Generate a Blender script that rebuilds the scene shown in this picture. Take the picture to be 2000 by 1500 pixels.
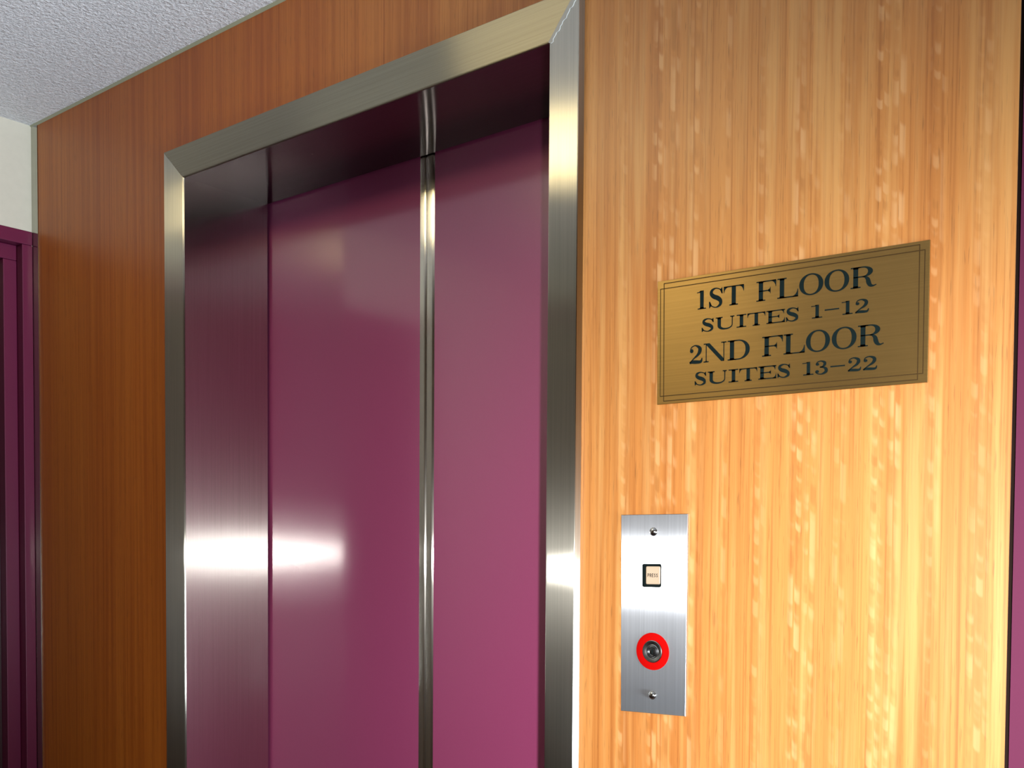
import bpy, bmesh, math
from mathutils import Vector, Matrix
from mathutils.geometry import tessellate_polygon

for o in list(bpy.data.objects):
    bpy.data.objects.remove(o)
S = bpy.context.scene
COL = S.collection

# ------------------------------------------------------------------ camera
CAM = Vector((1.6513, -1.1133, 1.45))
YAW, PITCH, ROLL = 0.67483, -0.03188, 0.00602
F_PX, PPX, PPY = 1948.2, 979.17, 1089.9
fwd = Vector((-math.sin(YAW)*math.cos(PITCH), math.cos(YAW)*math.cos(PITCH), math.sin(PITCH)))
rt0 = Vector((math.cos(YAW), math.sin(YAW), 0)); up0 = rt0.cross(fwd)
rt = math.cos(ROLL)*rt0 + math.sin(ROLL)*up0
up = -math.sin(ROLL)*rt0 + math.cos(ROLL)*up0
cd = bpy.data.cameras.new('camera'); cam = bpy.data.objects.new('camera', cd); COL.objects.link(cam)
m = Matrix((rt, up, -fwd)).transposed().to_4x4(); m.translation = CAM
cam.matrix_world = m
cd.sensor_fit = 'HORIZONTAL'; cd.sensor_width = 36.0; cd.lens = F_PX/2000*36
cd.shift_x = (1000-PPX)/2000; cd.shift_y = (PPY-750)/2000
cd.clip_start = 0.01
S.camera = cam

# ------------------------------------------------------------------ world, lights, exposure
w = bpy.data.worlds.new('world'); S.world = w; w.use_nodes = True
w.node_tree.nodes['Background'].inputs[0].default_value = (0.75, 0.85, 1, 1)
w.node_tree.nodes['Background'].inputs[1].default_value = 0.05
S.view_settings.view_transform = 'Standard'; S.view_settings.look = 'None'
S.view_settings.exposure = 0.0; S.view_settings.gamma = 1.0
S.view_settings.use_curve_mapping = False

def look(o, d):
    o.rotation_euler = Vector(d).to_track_quat('-Z', 'Y').to_euler()
# the photographer's flash, just right of and below the lens
fl = bpy.data.lights.new('camera_flash', 'SPOT'); fl.energy = 166; fl.color = (1.0, 0.99, 0.985)
fl.spot_size = math.radians(102); fl.spot_blend = 1.0; fl.shadow_soft_size = 0.014
flo = bpy.data.objects.new('camera_flash', fl); COL.objects.link(flo)
flo.location = (1.70, -1.075, 1.335); look(flo, (-0.40, 1.075, -0.33))
# cool fill light added to brighten the ceiling, out of frame on the right
dl = bpy.data.lights.new('ceiling_fill', 'AREA'); dl.shape = 'RECTANGLE'; dl.size = 0.9; dl.size_y = 0.7
dl.energy = 22; dl.color = (0.82, 0.91, 1.0); dl.spread = math.radians(55)
dlo = bpy.data.objects.new('ceiling_fill', dl); COL.objects.link(dlo)
dlo.location = (3.08, -0.42, 0.95); look(dlo, (-3.05, -0.22, 1.30))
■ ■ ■
■ TASK TO COMPLETE:
Leave out the pictures and restate, word for word, the lines from the top of the data through the line containing "COL = S.collection", both included.

■ ANSWER:
Generate a Blender script that rebuilds the scene shown in this picture. Take the picture to be 2000 by 1500 pixels.
import bpy, bmesh, math
from mathutils import Vector, Matrix
from mathutils.geometry import tessellate_polygon

for o in list(bpy.data.objects):
    bpy.data.objects.remove(o)
S = bpy.context.scene
COL = S.collection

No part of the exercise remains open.